Because traditional Navajo economy is based on sheep, these programs represented a direct threat to survival. If they cannot raise sheep, they must relocate to areas where they can find some other way to make a living. This will clear the way for further mining concessions, with no one in the area to protest the pollution and dislocation more mines will bring.
Black Mesa resident Louise Benally suggests that the grazing question is a red herring. “I believe overgrazing comes from the air and water pollution [on] Black Mesa. This is the front lines. The atmosphere is so toxified that it is killing everything,” she told us in a recent phone interview.

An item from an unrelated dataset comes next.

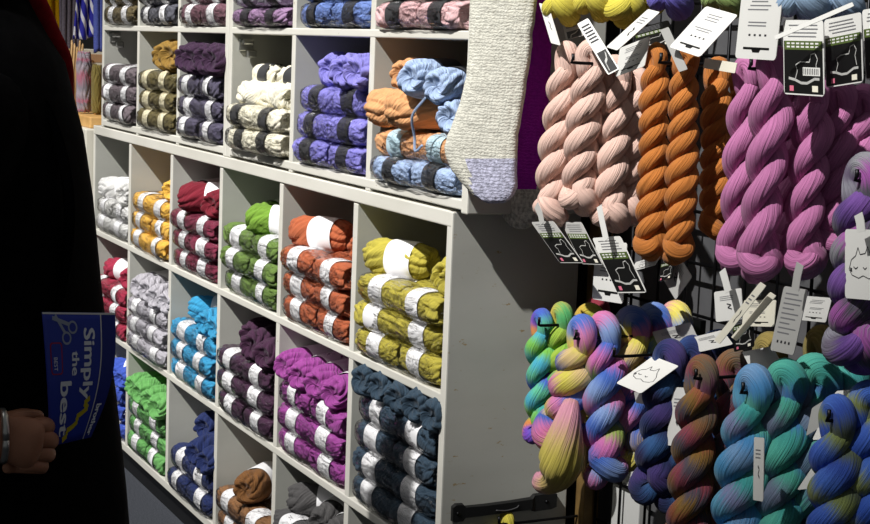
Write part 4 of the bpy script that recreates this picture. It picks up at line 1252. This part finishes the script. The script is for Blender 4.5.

She argues that if sheep grazing is the real concern, a different approach should be taken. “Twenty-eight sheep is not enough to sustain a family. If Hopi care about the land, help us with land management education. We need someone qualified who knows the plants and animals to oversee the rotation of animals in these areas,” she said.
Shirley Tohannie and elder Caroline Tohannie had their herd of 65 sheep impounded on Oct 22. The
Tohannies’ neighbor Jerry Babbit Lane was arrested and charged with disorderly conduct for attempting to intervene on their behalf. Officials claimed that the grazing permit held by Tohannie’s late husband was no longer valid. In order to get her livestock back, she had to sign a complaint stating that she was trespassing and will have to appear in Hopi tribal court.
In September the U.S. government signed a settlement with the Navajo Nation to pay over half a billion dollars in compensation for the government’s mismanagement of tribal trust resources. At the signing, Secretary of the Interior Sally Jewell cited President Barack Obama’s desire to improve the nation-to-nation relationship between tribes and the federal government. While this public relations move made national headlines, the simultaneous harassment of Navajo elders and the deliberate effort to deprive them of their ability to remain on their lands did not.
If the federal government really wants to improve its relationship with American Indian tribes, it should start by ending its historical collusion with energy corporations to displace people from their lands for natural resource extraction. The BIA and Department of the Interior should immediately stop impounding Navajo sheep and terrorizing the residents of Black Mesa.
The federal government should then work to forge collaborative nation-to-nation relationships that honor all Native people’s right to decide for themselves how to live on and develop their ancestral lands.